Adding lots of LED's together

I was just wondering how you are able to get more LED's than pins to work on the Arduino Uno without scrolling through thousands of topics?

Cheers

mitchK:
I was just wondering how you are able to get more LED's than pins to work on the Arduino Uno without scrolling through thousands of topics?

Dunno.

Depends what you actually mean by "more LED's than pins".

It also depends on exactly what you mean by to work , is that fade up and down or switch on and off?

switch on and off and how to multiplex

mitchK:
switch on and off and how to multiplex

You're going to have to be a bit more forthcoming about what you want to do, otherwise the answers are going to be equally short!

Do you want to learn how multiplexing works, or use it without having to know?

If the latter, use max7219 chips. They drive 64 leds each and you can add as many of them as you like (well, up to a point) to an Uno and still only use 3 Uno pins.

Paul

Or maybe you need more LEDs than you could fit in a matrix, in which case WS2812 or other individually addressable LEDs would be appropriate. These let you control hundreds of LEDs with one pin - but the refresh rate is limited (depending on the number of LEDs). Or you could use shift registers if for some reason that made more sense for your application. There are all sorts of ways to do this, depending on what your needs are.
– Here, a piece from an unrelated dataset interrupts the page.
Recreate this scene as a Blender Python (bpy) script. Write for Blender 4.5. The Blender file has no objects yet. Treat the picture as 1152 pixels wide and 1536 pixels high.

Have a look for "charlieplex" in the Playground

JimboZA:
Have a look for "charlieplex" in the Playground

Considering he clearly doesn't even know what he wants in the first place, that is going to be right confusing! :astonished:

I was just wondering how it works!

mitchK:
I was just wondering how it works!

OK. In one sentence: by Multiplexing fast enough to achieve Persistence Of Vision.

Multiplexing means that not all the leds are lit at any instant in time. Only one group is lit and all the other groups are off. Then the first group goes off and a second group lights, and so on, until all the groups have had their turn. Do this fast enough, and the human eye thinks they are all on at once, because of Persistence of Vision.